*SUPPLIED MATERIAL:*

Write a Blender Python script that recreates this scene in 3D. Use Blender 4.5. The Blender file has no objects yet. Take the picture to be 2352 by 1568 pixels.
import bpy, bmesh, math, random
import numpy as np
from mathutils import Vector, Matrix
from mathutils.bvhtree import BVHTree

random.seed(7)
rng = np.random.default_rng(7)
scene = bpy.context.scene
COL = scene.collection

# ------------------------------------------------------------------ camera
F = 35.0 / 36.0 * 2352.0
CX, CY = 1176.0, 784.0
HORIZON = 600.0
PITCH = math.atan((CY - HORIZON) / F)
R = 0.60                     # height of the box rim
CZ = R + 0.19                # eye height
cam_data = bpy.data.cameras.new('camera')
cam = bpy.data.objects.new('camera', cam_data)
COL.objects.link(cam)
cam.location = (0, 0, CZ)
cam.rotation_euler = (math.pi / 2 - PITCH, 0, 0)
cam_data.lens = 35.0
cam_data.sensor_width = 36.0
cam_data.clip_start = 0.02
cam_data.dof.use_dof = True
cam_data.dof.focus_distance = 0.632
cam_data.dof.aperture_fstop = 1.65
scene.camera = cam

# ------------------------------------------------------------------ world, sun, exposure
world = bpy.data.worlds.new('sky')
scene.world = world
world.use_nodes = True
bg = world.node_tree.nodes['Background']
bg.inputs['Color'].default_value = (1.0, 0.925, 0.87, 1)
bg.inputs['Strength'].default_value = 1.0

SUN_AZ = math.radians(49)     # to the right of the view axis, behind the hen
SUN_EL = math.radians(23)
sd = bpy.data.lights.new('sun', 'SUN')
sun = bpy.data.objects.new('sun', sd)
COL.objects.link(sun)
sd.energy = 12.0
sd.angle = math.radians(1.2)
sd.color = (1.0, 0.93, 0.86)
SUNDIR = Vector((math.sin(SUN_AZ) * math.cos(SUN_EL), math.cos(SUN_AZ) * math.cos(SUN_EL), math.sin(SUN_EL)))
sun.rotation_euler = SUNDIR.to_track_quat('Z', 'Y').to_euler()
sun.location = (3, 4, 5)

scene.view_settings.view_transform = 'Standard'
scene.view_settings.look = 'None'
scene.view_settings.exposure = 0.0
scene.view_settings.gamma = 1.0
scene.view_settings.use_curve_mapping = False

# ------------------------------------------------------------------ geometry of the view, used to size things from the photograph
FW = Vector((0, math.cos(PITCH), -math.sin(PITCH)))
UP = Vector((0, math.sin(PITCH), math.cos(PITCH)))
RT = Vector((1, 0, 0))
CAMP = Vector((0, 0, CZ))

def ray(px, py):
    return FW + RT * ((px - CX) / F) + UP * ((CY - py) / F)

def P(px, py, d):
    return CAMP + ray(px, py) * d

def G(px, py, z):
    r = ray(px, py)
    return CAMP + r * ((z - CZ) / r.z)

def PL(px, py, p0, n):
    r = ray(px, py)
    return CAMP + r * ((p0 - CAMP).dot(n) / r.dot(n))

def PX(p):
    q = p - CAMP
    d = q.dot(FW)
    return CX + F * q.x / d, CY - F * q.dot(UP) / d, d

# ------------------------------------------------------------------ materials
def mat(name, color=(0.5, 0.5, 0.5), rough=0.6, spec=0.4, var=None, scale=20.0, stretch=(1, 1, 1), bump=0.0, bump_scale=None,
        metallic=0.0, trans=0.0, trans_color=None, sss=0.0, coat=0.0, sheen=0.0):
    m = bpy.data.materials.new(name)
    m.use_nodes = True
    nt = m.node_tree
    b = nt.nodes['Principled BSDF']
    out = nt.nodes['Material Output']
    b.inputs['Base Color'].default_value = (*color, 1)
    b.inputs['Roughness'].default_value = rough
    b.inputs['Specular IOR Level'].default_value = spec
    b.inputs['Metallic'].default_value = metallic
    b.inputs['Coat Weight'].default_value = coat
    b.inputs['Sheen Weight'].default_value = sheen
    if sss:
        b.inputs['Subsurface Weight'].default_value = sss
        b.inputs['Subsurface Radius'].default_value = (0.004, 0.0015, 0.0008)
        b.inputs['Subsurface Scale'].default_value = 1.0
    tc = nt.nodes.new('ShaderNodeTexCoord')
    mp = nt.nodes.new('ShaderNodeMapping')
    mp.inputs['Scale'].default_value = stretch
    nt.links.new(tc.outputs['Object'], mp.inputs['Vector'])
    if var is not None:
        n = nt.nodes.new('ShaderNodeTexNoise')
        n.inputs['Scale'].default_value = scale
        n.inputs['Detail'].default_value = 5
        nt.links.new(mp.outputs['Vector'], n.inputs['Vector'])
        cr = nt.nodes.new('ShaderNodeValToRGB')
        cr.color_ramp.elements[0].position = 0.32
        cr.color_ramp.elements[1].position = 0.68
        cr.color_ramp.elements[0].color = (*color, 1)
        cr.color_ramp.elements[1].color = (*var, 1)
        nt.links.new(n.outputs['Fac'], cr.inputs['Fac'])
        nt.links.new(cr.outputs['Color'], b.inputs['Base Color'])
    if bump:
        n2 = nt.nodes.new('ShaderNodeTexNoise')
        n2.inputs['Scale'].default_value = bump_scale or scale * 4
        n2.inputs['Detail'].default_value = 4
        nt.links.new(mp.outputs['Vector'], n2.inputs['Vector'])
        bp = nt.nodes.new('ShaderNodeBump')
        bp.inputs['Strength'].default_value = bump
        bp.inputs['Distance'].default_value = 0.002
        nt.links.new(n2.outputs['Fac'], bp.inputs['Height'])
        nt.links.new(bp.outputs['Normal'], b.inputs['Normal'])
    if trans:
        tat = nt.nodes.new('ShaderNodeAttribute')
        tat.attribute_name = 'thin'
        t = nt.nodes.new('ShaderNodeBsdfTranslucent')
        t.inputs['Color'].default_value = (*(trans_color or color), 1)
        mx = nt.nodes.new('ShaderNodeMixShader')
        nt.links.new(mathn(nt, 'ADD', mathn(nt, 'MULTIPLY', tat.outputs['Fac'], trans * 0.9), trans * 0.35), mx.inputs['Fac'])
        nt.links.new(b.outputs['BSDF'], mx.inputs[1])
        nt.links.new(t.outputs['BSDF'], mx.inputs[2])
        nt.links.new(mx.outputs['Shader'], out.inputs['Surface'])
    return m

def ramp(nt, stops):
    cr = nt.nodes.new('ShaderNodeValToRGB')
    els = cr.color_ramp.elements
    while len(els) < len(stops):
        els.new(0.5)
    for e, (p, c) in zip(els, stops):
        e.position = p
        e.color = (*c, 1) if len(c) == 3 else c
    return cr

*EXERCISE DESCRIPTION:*
Write down again the exact lines running from the beginning of the data to the line containing "sun.location = (3, 4, 5)", with both ends included.

*RESULT FOR THIS TASK:*
Write a Blender Python script that recreates this scene in 3D. Use Blender 4.5. The Blender file has no objects yet. Take the picture to be 2352 by 1568 pixels.
import bpy, bmesh, math, random
import numpy as np
from mathutils import Vector, Matrix
from mathutils.bvhtree import BVHTree

random.seed(7)
rng = np.random.default_rng(7)
scene = bpy.context.scene
COL = scene.collection

# ------------------------------------------------------------------ camera
F = 35.0 / 36.0 * 2352.0
CX, CY = 1176.0, 784.0
HORIZON = 600.0
PITCH = math.atan((CY - HORIZON) / F)
R = 0.60                     # height of the box rim
CZ = R + 0.19                # eye height
cam_data = bpy.data.cameras.new('camera')
cam = bpy.data.objects.new('camera', cam_data)
COL.objects.link(cam)
cam.location = (0, 0, CZ)
cam.rotation_euler = (math.pi / 2 - PITCH, 0, 0)
cam_data.lens = 35.0
cam_data.sensor_width = 36.0
cam_data.clip_start = 0.02
cam_data.dof.use_dof = True
cam_data.dof.focus_distance = 0.632
cam_data.dof.aperture_fstop = 1.65
scene.camera = cam

# ------------------------------------------------------------------ world, sun, exposure
world = bpy.data.worlds.new('sky')
scene.world = world
world.use_nodes = True
bg = world.node_tree.nodes['Background']
bg.inputs['Color'].default_value = (1.0, 0.925, 0.87, 1)
bg.inputs['Strength'].default_value = 1.0

SUN_AZ = math.radians(49)     # to the right of the view axis, behind the hen
SUN_EL = math.radians(23)
sd = bpy.data.lights.new('sun', 'SUN')
sun = bpy.data.objects.new('sun', sd)
COL.objects.link(sun)
sd.energy = 12.0
sd.angle = math.radians(1.2)
sd.color = (1.0, 0.93, 0.86)
SUNDIR = Vector((math.sin(SUN_AZ) * math.cos(SUN_EL), math.cos(SUN_AZ) * math.cos(SUN_EL), math.sin(SUN_EL)))
sun.rotation_euler = SUNDIR.to_track_quat('Z', 'Y').to_euler()
sun.location = (3, 4, 5)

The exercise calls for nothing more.